KIGALI, Rwanda (AP) - After the sliver of the new moon had been sighted, Saleh Habimana joined the growing ranks of Muslims in this central African nation and began the daylight fasting that marks the holy month of Ramadan.
Later, Rwanda's leading Muslim cleric joined men in embroidered caps and boys in school uniforms to pray at the overflowing Al-Fatah mosque — more testimony to the swelling numbers of Muslims in this predominantly Christian country.
Though Muslims remain a small percentage of Rwanda's 8 million people, Islam is on the rise eight years after the 1994 genocide brought 100 days of murder, terror and mayhem. More than 500,000 minority Tutsis and political moderates from the Hutu majority were killed by Hutu militiamen, soldiers and ordinary citizens in a slaughter orchestrated by the extremist Hutu government then in power.

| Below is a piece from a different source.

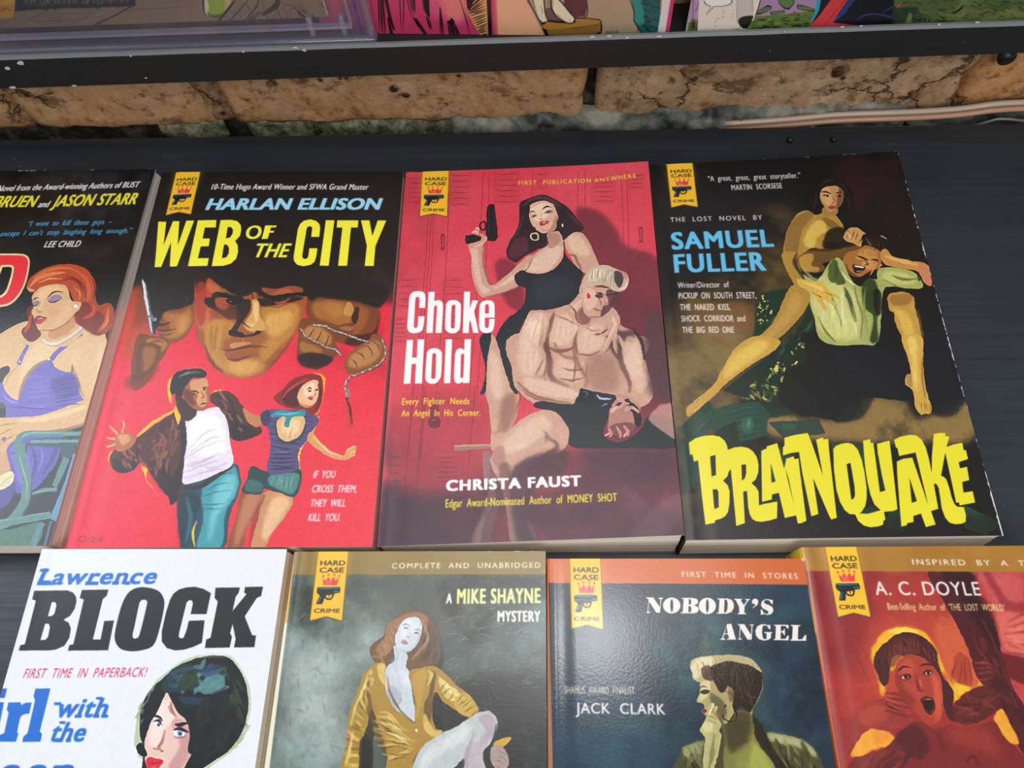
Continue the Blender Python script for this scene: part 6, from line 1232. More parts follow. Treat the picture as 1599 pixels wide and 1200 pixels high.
for i, (px, py, r) in enumerate(((1233, 217, 2.0), (1301, 216, 2.0))):
    p = at(px, py+3, 0); b = bmesh.new()
    bmesh.ops.create_uvsphere(b, u_segments=14, v_segments=8, radius=r)
    for v in b.verts: v.co = Vector((v.co.x, v.co.y, max(v.co.z, -0.2)*1.2))+p
    bm_obj('screw_head', b, mat('screw_black', '15181b', 0.3), board, True, bo)

bm = bmesh.new(); bm_box(bm, -1500, 1500, -1900, 390, -800, -780)
FLM = mat('dark_floor_boards', '3a3230', 0.6); t = NT(FLM); nz = t.n('ShaderNodeTexNoise', i_Scale=3.0, i_Detail=5.0); t.l(t.coords((1, 12, 1)), nz.inputs[0]); t.l(t.ramp(nz.outputs[0], [(0.3, '2c2624'), (0.7, '4a403c')]), t.b.inputs['Base Color'])
fo = Vector((0, 0, -800)); fl_ = bm_obj('floor', bm, FLM, None, False, fo); fl_.location = fo*MM; fl_['kind'] = 'structure'

# ------------------------------------------------------------------ brick wall behind
WY = 330.0
def brick_mat(i, hue):
    m = mat('weathered_brick', 'b98d62', 0.9, 0.2); t = NT(m); co = t.coords((1, 1, 1), (i*0.37, 0, i*0.11))
    a = t.n('ShaderNodeTexNoise', i_Scale=22.0, i_Detail=8.0, i_Roughness=0.7); t.l(co, a.inputs[0])
    b = t.n('ShaderNodeTexNoise', i_Scale=140.0, i_Detail=6.0, i_Roughness=0.7); t.l(co, b.inputs[0])
    v = t.n('ShaderNodeTexVoronoi', feature='SMOOTH_F1', i_Scale=95.0); t.l(co, v.inputs[0])
    c = t.ramp(a.outputs[0], hue)
    c = t.mix(t.ramp(b.outputs[0], [(0.35, 0.0), (0.75, 0.75)]), c, 'd8b48e', 'MIX')
    c = t.mix(t.ramp(b.outputs[0], [(0.30, 0.8), (0.42, 0.0)]), c, '5a4030')
    pit = t.mix(1.0, t.ramp(v.outputs['Distance'], [(0.12, 1.0), (0.22, 0.0)]), t.ramp(a.outputs[0], [(0.5, 0.0), (0.58, 1.0)]), 'MULTIPLY')
    c = t.mix(pit, c, '35261c')
    wn = t.n('ShaderNodeTexNoise', i_Scale=9.0, i_Detail=6.0, i_Roughness=0.65); t.l(co, wn.inputs[0])
    dk = t.n('ShaderNodeTexNoise', i_Scale=42.0, i_Detail=7.0, i_Roughness=0.72); t.l(t.coords((1, 1, 1.6), (i*1.7, 3, 1)), dk.inputs[0])
    c = t.mix(t.ramp(dk.outputs[0], [(0.54, 0.0), (0.62, 0.8)]), c, '6b4a34'); c = t.mix(t.ramp(dk.outputs[0], [(0.33, 0.75), (0.41, 0.0)]), c, 'dcbc98')
    cr = t.n('ShaderNodeTexVoronoi', feature='DISTANCE_TO_EDGE', i_Scale=17.0)
    va = t.n('ShaderNodeVectorMath', operation='MULTIPLY_ADD'); t.l(dk.outputs['Color'], va.inputs[0]); va.inputs[1].default_value = (0.035, 0.035, 0.035); t.l(co, va.inputs[2]); t.l(va.outputs[0], cr.inputs[0])
    crk = t.mix(1.0, t.ramp(cr.outputs[0], [(0.0, 1.0), (0.022, 0.0)]), t.ramp(wn.outputs[0], [(0.50, 0.0), (0.56, 1.0)]), 'MULTIPLY')
    c = t.mix(crk, c, '241610'); pit = t.mix(1.0, pit, crk, 'LIGHTEN')
    t.l(c, t.b.inputs['Base Color'])
    h = t.mix(pit, t.mix(0.5, a.outputs[0], b.outputs[0]), (0, 0, 0, 1)); t.bump(h, 0.0025, 0.7)
    return m
HUES = [[(0.3, '7a4f30'), (0.45, 'b07a48'), (0.6, 'b48b62'), (0.72, 'd0a884')],
        [(0.3, '805432'), (0.45, 'b8834f'), (0.6, 'bc946c'), (0.72, 'c9a685')],
        [(0.3, '694a36'), (0.45, '9f7a58'), (0.6, 'a98b6c'), (0.72, 'c8ac90')],
        [(0.3, '9a5c2c'), (0.45, 'c98646'), (0.6, 'd09556'), (0.72, 'd8a66c')]]
HUES.append([(0.3, '2c1a10'), (0.45, '4c3020'), (0.6, '6a4630'), (0.72, '7c5a40')])
BM = [brick_mat(i, h) for i, h in enumerate(HUES)]
MORT = mat('dark_mortar', '4a443a', 0.95, 0.2); t = NT(MORT)
nz = t.n('ShaderNodeTexNoise', i_Scale=60.0, i_Detail=8.0, i_Roughness=0.7); t.l(t.coords(), nz.inputs[0])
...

"For Hutus, conversion to Islam was like purification, a way of getting rid of a stigma," Habimana said. "After the genocide, Hutus felt that the society perceives them as having blood on their hands."
Arab merchants trading in ivory and slaves introduced Islam to Rwanda in the 18th century. The faith grew after 1908 when waves of Muslims flowed in from Tanzania, Kenya, Uganda and Sudan at the beginning of European colonial rule.
For nearly a century, Muslims remained on the fringes of Rwandan society. The faithful in Kigali were restricted to Biryogo, a dusty neighborhood where the Al-Fatah mosque now stands. They needed permits to leave.
During the genocide, Muslims were among the few Rwandans who protected both neighbors and strangers. Elsewhere, many Hutus hunted down or betrayed their Tutsi neighbors and strangers suspected of belonging to the minority.
But the militiamen and soldiers didn't dare go after Tutsis in Muslim neighborhoods like Biryogo, said Yvette Sarambuye, a 29-year-old convert.
"If a Hutu Muslim tried to kill someone hidden in our neighborhoods, he would first be asked to take the holy Quran and tear it apart to renounce his faith," said Sarambuye, a Tutsi widowed mother of three who survived the slaughter by hiding with Muslims. "No Muslim dared to violate the holy book, and that saved a lot of us."
For many Hutu extremists, Muslims were regarded as a group apart, not to be targeted in the genocide.
Although the Christian clergy in many communities struggled to protect Tutsis and often died with them, more than 20 Roman Catholic and Protestant priests, nuns and pastors are facing charges related to the killings. Rwandan courts already have convicted two Catholic priests and sentenced them to death.
As Sarambuye hid in Muslim homes during the slaughter, she watched them pray, learned about a faith that previously was alien to her and grew to admire it.
"For these people, Islam was not a label, it was a way of life, and I felt an urge to join them," she said.
Tutsis also converted to Islam for practical reasons — seeking protection from renewed killings by Hutus who continued to attack Rwanda from refugee camps in Congo after Tutsi-led rebels ended the genocide and overthrew the Hutu government, Habimana said.
Conversions tapered off after 1997 when the government was able to guarantee security, and Islam was no longer regarded as a vital safe haven, Habimana said.
But the religion still attracts converts. There are no official figures on how many Rwandans are Muslim; estimates vary from 5 to 14 percent.
Most Muslims in Rwanda belong to the majority Sunni branch of Islam, said Jean-Pierre Sagahutu, a 35-year-old Tutsi who converted to the faith.
"After the genocide, a small group of Islamic fundamentalists, funded by Pakistanis who flew to Rwanda frequently, took control of a mosque and started to organize themselves," he said. "But they were kicked out by the official Muslim organization concerned about the spread of radical Islam."
As Rwandan Christian Tutsis and Hutus try to reconcile, their Muslim countrymen believe they could learn something about tolerance and solidarity from Islam.
"Reconciliation is not necessary for Muslims in Rwanda, because we do not view the world through a racial or ethnic lens," Sagahutu said.